Inoffensive, la couleuvre terrifie même à l’heure où elle fuit. Le paniqué ne la voit pas serpenter, il perçoit la bête à travers le préjugé imprimé dans sa tête. A sa façon, André Gide rejoint cette problématisation avec ce genre d’énonciation : « que l’importance soit dans ton regard et non dans la chose regardée ». Citons une autre illustration. Wener Ruf, un sociologue allemand vint à Tunis, pour ses recherches et nous nous sommes liés d’amitié. Il m’invita au colloque tenu en Allemagne. A son domicile, sa femme nous servit des cuisses de grenouille.

Mon épouse faillit vomir à la simple vue de ce met digne, pour moi, d’un repas de gala ou de roi. Elle mit à profit le moment où nos deux amis repartent chercher le second plat pour verser dans mon assiette l’horreur où j’ai trouvé mon bonheur. Abdomen de sauterelle bourré d’œufs, cuisses de grenouilles ou pattes charnues de hérisson, rien de tout cela ne rebute mon appétit sans cesse aux aguets face à d’éventuelles nouveautés.
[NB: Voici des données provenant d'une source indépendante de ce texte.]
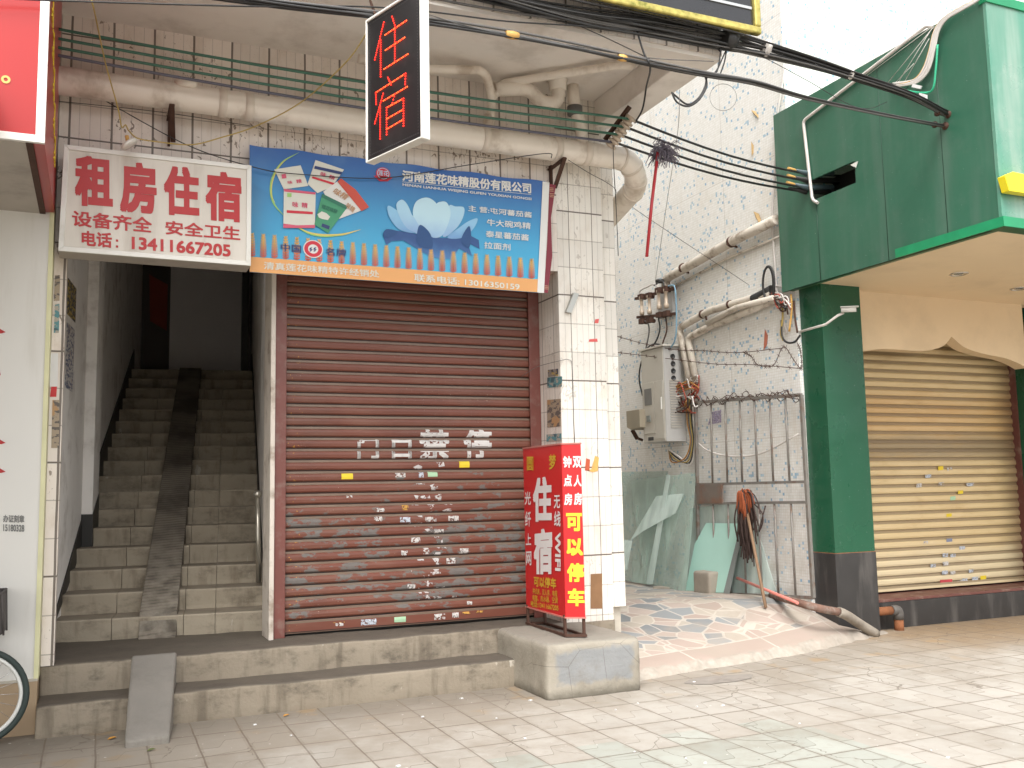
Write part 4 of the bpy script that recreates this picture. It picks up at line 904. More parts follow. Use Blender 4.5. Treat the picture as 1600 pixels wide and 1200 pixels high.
# notices on the jamb
jm = lambda x, y: onY(x, y, YF - .003)
for nm, px, mt_, lb in (('wall_notice', (72, 552, 90, 604), M['whitepaper'], 'white paper notice curling on the narrow tiled jamb beside the white cladding'), ('wall_notice', (78, 604, 88, 620), M['panelred2'], 'small red torn paper below the white notice on the tiled jamb'),
                        ('wall_notice', (84, 475, 92, 520), M['poster3'], 'torn teal notice high on the tiled jamb'), ('wall_notice', (80, 625, 92, 700), M['poster4'], 'torn tan paper remains under the red paper on the tiled jamb'), ('wall_notice', (84, 430, 93, 470), M['poster4'], 'brown torn paper topmost on the tiled jamb below the white sign')):
    x0, y0, x1, y1 = px; mb = MB(); mb.prism([jm(x0, y1), jm(x1, y1), jm(x1 + 1, y0), jm(x0 + 2, y0)], (0, .0015, 0)); tag(mb.build(nm, mt_), lb, 'notice', 'papers on the tiled jamb')
# bicycle, mostly outside the frame: front wheel at the right
BK = thing('bicycle', 'bicycle with a dark front basket and white-rimmed wheel, cut by the left edge', 'bicycle', (-1.2, 7.15, 0))
wc = Vector((-.688, 7.20, .315)); wr = .315
def wheel(c):
    w = [c + Vector((math.cos(a), 0, math.sin(a))) * (wr - .018) for a in [2 * math.pi * k / 48 for k in range(48)]]
    mb = MB(); mb.tube(w, .020, 8, True); tw = mb.build('wheel', M['tyre'], BK)
    mb = MB(); w = [c + Vector((math.cos(a), 0, math.sin(a))) * (wr - .048) for a in [2 * math.pi * k / 48 for k in range(48)]]; mb.tube(w, .014, 6, True); mb.build('rim', M['rim'], tw)
    mb = MB()
    for k in range(20):
        a = 2 * math.pi * k / 20; mb.cyl(c + Vector((math.cos(a + .3) * .02, .02 * (-1) ** k, math.sin(a + .3) * .02)), c + Vector((math.cos(a), 0, math.sin(a))) * (wr - .05), .0014, 4)
    mb.cyl(c - Vector((0, .05, 0)), c + Vector((0, .05, 0)), .02, 10); mb.build('spokes', M['chrome'], tw)
wheel(wc); wheel(wc + Vector((-1.08, 0, 0)))
mb = MB(); hd = wc + Vector((-.16, 0, .50)); bb = wc + Vector((-.66, 0, -.02)); stt = wc + Vector((-.80, 0, .48)); rr = wc + Vector((-1.08, 0, 0))
for a, b, r in ((hd, bb, .018), (hd + Vector((.015, 0, -.06)), bb + Vector((0, 0, .1)), .016), (bb, stt, .016), (bb, rr, .011), (stt, rr, .010)): mb.cyl(a, b, r, 10)
mb.build('frame', M['bikered'], BK)
mb = MB()
for s in (-.05, .05): mb.tube([hd + Vector((.02, 0, -.12)), hd + Vector((.03, s, -.16)), wc + Vector((0, s, 0))], .010, 8)
mb.build('fork', M['bikered'], BK)
mb = MB(); mb.tube(catmull([hd + Vector((-.14, -.28, .22)), hd + Vector((0, -.24, .22)), hd + Vector((.01, 0, .2)), hd + Vector((0, .24, .22)), hd + Vector((-.14, .28, .22))]), .011, 8); mb.cyl(hd, hd + Vector((-.01, 0, .22)), .013); mb.build('handlebar', M['chrome'], BK)
mb = MB(); mb.lathe(stt + Vector((0, 0, .1)), (0, 0, 1), [(.02, -.1), (.02, 0), (.09, .02), (.10, .05), (.06, .07)]); mb.build('saddle', M['dark'], BK)
mb = MB(); bt = [(-.13, -.15), (.13, -.15), (.13, .15), (-.13, .15)]; bc = wc + Vector((.055, 0, .40)); n = 4
lo = [bc + Vector((x * .8, y * .8, 0)) for x, y in bt]; hi = [bc + Vector((x * 1.15 - .06, y * 1.15, .27)) for x, y in bt]
mb.add(lo + hi, [(0, 1, 2, 3), (0, 1, 5, 4), (1, 2, 6, 5), (2, 3, 7, 6), (3, 0, 4, 7)]); mb.build('basket', M['basket'], BK, bevel=.02)
mb = MB()
for i in range(4): mb.cyl(hi[i], hi[(i + 1) % 4], .008, 6); mb.cyl(lo[i], hi[i], .006, 6)
mb.build('basket_rim', M['basket'], BK)
mb = MB(); w = [wc + Vector((math.cos(a), 0, math.sin(a))) * (wr + .02) for a in [math.radians(95 + 7 * k) for k in range(14)]]; mb.tube(w, .016, 6); mb.build('mudguard', M['bikered'], BK)

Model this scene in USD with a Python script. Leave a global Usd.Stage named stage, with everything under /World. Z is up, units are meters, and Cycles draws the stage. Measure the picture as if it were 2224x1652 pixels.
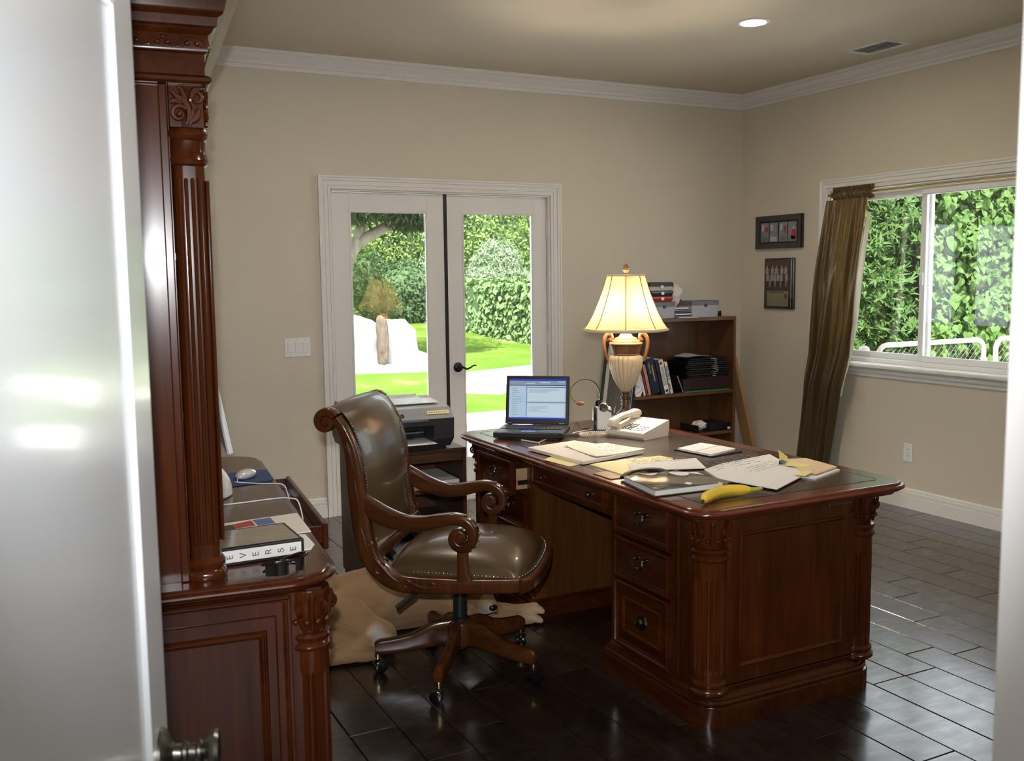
import math, random
import numpy as np, trimesh, usdkit, meshkit
import manifold3d as m3
import shapely.geometry as sg
from pxr import Usd, UsdGeom, UsdLux, UsdShade, Gf, Sdf, Vt

stage = Usd.Stage.CreateInMemory()
UsdGeom.SetStageUpAxis(stage, 'Z'); UsdGeom.SetStageMetersPerUnit(stage, 1.0)
WORLD = UsdGeom.Xform.Define(stage, '/World'); stage.SetDefaultPrim(WORLD.GetPrim())
PI = math.pi

# ------------------------------------------------------------------ camera, sky, sun, flash, exposure
EYE = np.array([0.0, 0.0, 1.501]); YAW, PITCH, ROLL = 0.4737, 0.1055, -0.0119
_f = np.array([math.sin(YAW) * math.cos(PITCH), math.cos(YAW) * math.cos(PITCH), -math.sin(PITCH)])
_r = np.array([math.cos(YAW), -math.sin(YAW), 0.0]); _u = np.cross(_r, _f)
RIGHT, UP = math.cos(ROLL) * _r + math.sin(ROLL) * _u, -math.sin(ROLL) * _r + math.cos(ROLL) * _u
EXPOSURE = 0.66

def matrix(x, y, z, o):
    return Gf.Matrix4d(*x, 0, *y, 0, *z, 0, *o, 1)

cam = UsdGeom.Camera.Define(stage, '/World/camera')
cam.AddTransformOp().Set(matrix(RIGHT.tolist(), UP.tolist(), (-_f).tolist(), EYE.tolist()))
cam.CreateHorizontalApertureAttr(36.0); cam.CreateFocalLengthAttr(36.0 * 2113.4 / 2224.0)
cam.CreateFStopAttr(8.0); cam.CreateFocusDistanceAttr(4.2); cam.CreateExposureAttr(EXPOSURE)

def aim(prim, d, o=(0, 0, 0)):                                  # lights shine along their own -z
    z = -np.asarray(d, float); z /= np.linalg.norm(z)
    x = np.cross([0, 0, 1.0] if abs(z[2]) < .95 else [0, 1.0, 0], z); x /= np.linalg.norm(x); y = np.cross(z, x)
    UsdGeom.Xformable(prim).AddTransformOp().Set(matrix(x.tolist(), y.tolist(), z.tolist(), [float(q) for q in o]))

dome = UsdLux.DomeLight.Define(stage, '/World/sky_dome'); dome.CreateIntensityAttr(0.85); dome.CreateColorAttr(Gf.Vec3f(.93, .98, 1.05))
sun = UsdLux.DistantLight.Define(stage, '/World/sun'); sun.CreateIntensityAttr(4.4); sun.CreateNormalizeAttr(True); sun.CreateAngleAttr(0.6); sun.CreateColorAttr(Gf.Vec3f(1.0, .95, .86))
aim(sun, (0.33, 0.5, -0.8))
flash = UsdLux.SphereLight.Define(stage, '/World/camera_flash'); flash.CreateRadiusAttr(.02)
flash.CreateIntensityAttr(8500.0); flash.CreateColorAttr(Gf.Vec3f(.97, .98, 1.0))
sh_ = UsdLux.ShapingAPI.Apply(flash.GetPrim()); sh_.CreateShapingConeAngleAttr(38.0); sh_.CreateShapingConeSoftnessAttr(1.0)
aim(flash, _f * 1.0 + UP * .03, EYE + UP * .115 - RIGHT * .03 + _f * .02)

# ------------------------------------------------------------------ helpers: scene graph
_count, _inv = {}, {}

def numbered(parent, name):
    k = (parent, name); n = _count.get(k, 0); _count[k] = n + 1
    return name if n == 0 else f'{name}_{n:03d}'

def tag(p, label=None, cat=None, group=None, kind=None):
    for k, v in (('label', label), ('category', cat), ('group', group), ('kind', kind)):
        if v: p.SetCustomDataByKey(k, v)
    return p

def thing(name, label=None, cat=None, loc=(0, 0, 0), rz=0.0, group=None, kind=None):
    path = '/World/' + numbered('/World', name)
    x = UsdGeom.Xform.Define(stage, path); x.AddTranslateOp().Set(Gf.Vec3d(*[float(v) for v in loc])); x.AddRotateZOp().Set(math.degrees(rz))
    c, s = math.cos(rz), math.sin(rz); m = np.eye(4); m[:2, :2] = [[c, -s], [s, c]]; m[:3, 3] = loc
    _inv[path] = np.linalg.inv(m)
    return tag(x.GetPrim(), label, cat, group, kind)

def raw(g):
    if isinstance(g, (list, tuple)) and len(g) and hasattr(g[0], 'vertices'): return trimesh.util.concatenate(list(g))
    if hasattr(g, 'to_mesh'):
        q = g.to_mesh(); return trimesh.Trimesh(np.array(q.vert_properties[:, :3]), np.array(q.tri_verts), process=False)
    return g

def part(name, g, mat, parent=None, W=True, smooth=35, label=None, kind=None):
    """One Mesh prim under parent (a thing or a part). W: the geometry is in world coordinates; else in the thing's own."""
    base = str(parent.GetPath()) if parent is not None else '/World'
    path = base + '/' + numbered(base, name)
    g = raw(g)
    root = '/World/' + path.split('/')[2]
    if W and root in _inv: g = g.copy(); g.apply_transform(_inv[root])
    p = usdkit.mesh(stage, path, g, M[mat] if isinstance(mat, str) else mat, smooth=smooth).GetPrim()
    return tag(p, label=label, kind=kind)

def single(name, g, mat, label, cat, smooth=35, group=None, kind=None):
    """A thing that is one mesh, in world coordinates."""
    return tag(part(name, g, mat, None, smooth=smooth), label, cat, group, kind)

def struct(name, g, mat, smooth=35):
    return tag(part(name, g, mat, None, smooth=smooth), kind='structure')

# ------------------------------------------------------------------ helpers: geometry
def cat_(*a): return trimesh.util.concatenate([raw(x) for x in a])

def box(x0, x1, y0, y1, z0, z1, c=0.0):
    x0, x1, y0, y1, z0, z1 = min(x0, x1), max(x0, x1), min(y0, y1), max(y0, y1), min(z0, z1), max(z0, z1)
    if c <= 0:
        b = trimesh.creation.box([x1 - x0, y1 - y0, z1 - z0]); b.apply_translation([(x0 + x1) / 2, (y0 + y1) / 2, (z0 + z1) / 2]); return b
    c = min(c, (x1 - x0) * .45, (y1 - y0) * .45, (z1 - z0) * .45)
    P = []
    for x, sx in ((x0, 1), (x1, -1)):
        for y, sy in ((y0, 1), (y1, -1)):
            for z, sz in ((z0, 1), (z1, -1)):
                P += [(x + sx * c, y + sy * c, z), (x + sx * c, y, z + sz * c), (x, y + sy * c, z + sz * c)]
    return hull(P)

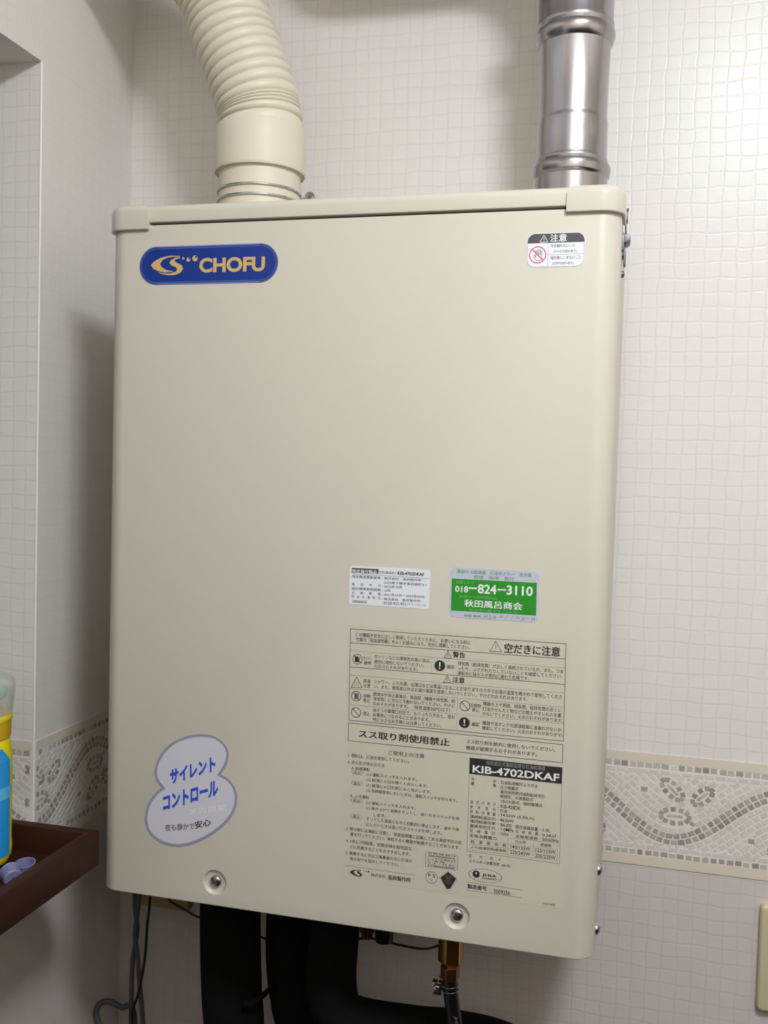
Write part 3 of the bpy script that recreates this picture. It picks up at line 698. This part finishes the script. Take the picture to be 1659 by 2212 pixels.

On est sociologue ou on ne l’est pas. Parmi la panoplie de séquences choisies au fil de cette chronique animalière, l’une d’entre elles m’avait intrigué.

Hédi, mon cousin germain et copain de jeu quasi quotidien me demanda si, dans mon for intérieur, je ne ridiculisai pas son rejet du pigeon à l’instant même où il bénissait le poulet.

Aujourd’hui, muni de ma boite à outils, je lui aurais dit ceci : par définition de son métier, un sociologue ne juge pas, n’opine pas, il recueille les prises de position énoncées par les agents sociaux et les met en relation avec les positions sociales, d’où ces locuteurs parlent.

A leur tour, ces matériaux élémentaires procurent de quoi bâtir les fondations de l’interprétation et de l’explication. Voilà donc l’ultime raison des attitudes adoptées envers certaines émissions sonores pareilles à l’infaillible réveil matin activé, par les pigeons, dès l’aurore.